Yes, the plumber will charge me more. No, you would not be able to determine that if you had my financial records, because I don't spend an appreciable fraction of my income on plumbers (or lawn care, or electricians, or other home services outside of child care).

The same applies to electricity and gas; the expenses are there, but a 10% rise in all of my utilities is still not meaningful in my overall budget. For comparison, I can easily see a 10% swing in annual heating bills based solely on the average temperature during 3 months of the year.

Yes, I am impacted by all the same things you are. But my health insurance expense dropped 3% and that dwarfs all the other category increases. This is why the BLS weighs their basket.



You missed my point entirely - which is: Increased expenses that others occur now due to inflation, will - sooner or later - affect you.

The fact that something (temporarily) does not affect you does not mean it is not happening.


I understood the point entirely, and you are correct that if inflation continues at this rate for decades, what today are small expenses like lawn care will eventually become the dominant term, eclipsing my mortgage.

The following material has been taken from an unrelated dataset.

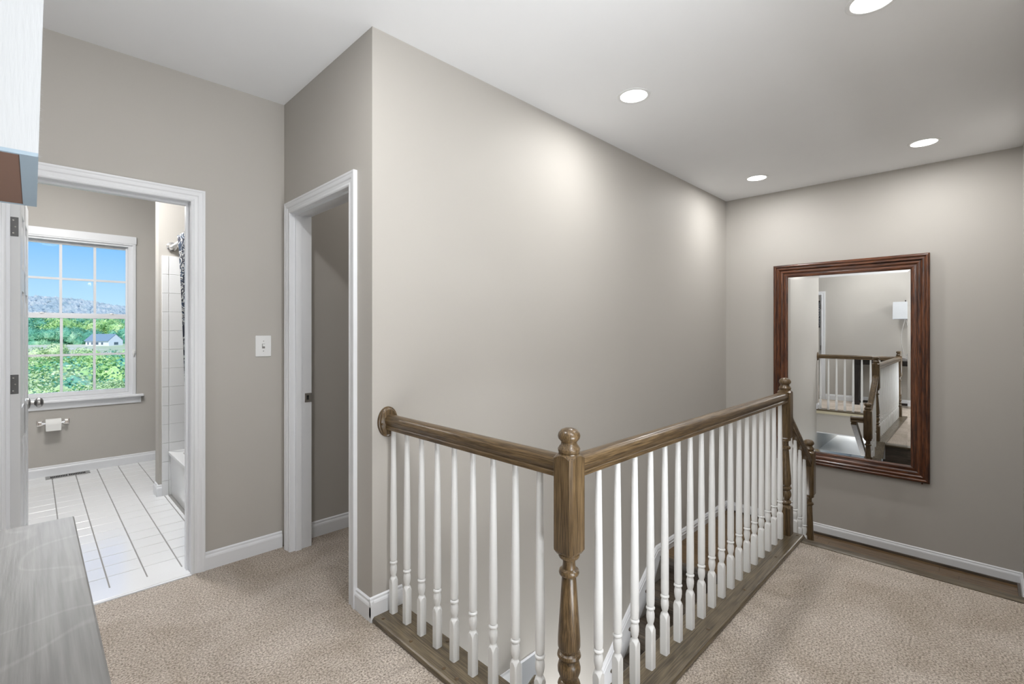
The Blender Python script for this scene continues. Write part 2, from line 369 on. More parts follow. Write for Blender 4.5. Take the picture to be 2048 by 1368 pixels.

But I would wager we will have bigger problems should that eventuality come to pass.

Also, don't forget that increased inflation also eventually leads to everyone's compensation increasing. As I am in "everyone"," it will net out. If inflation moderates over the next few quarters/years, the likely impact to me is that I will earn more and so my largest expense (which is fixed!) will be proportionally smaller. But yes, I will pay more for plumbers and the like so I will be impacted by the cycle.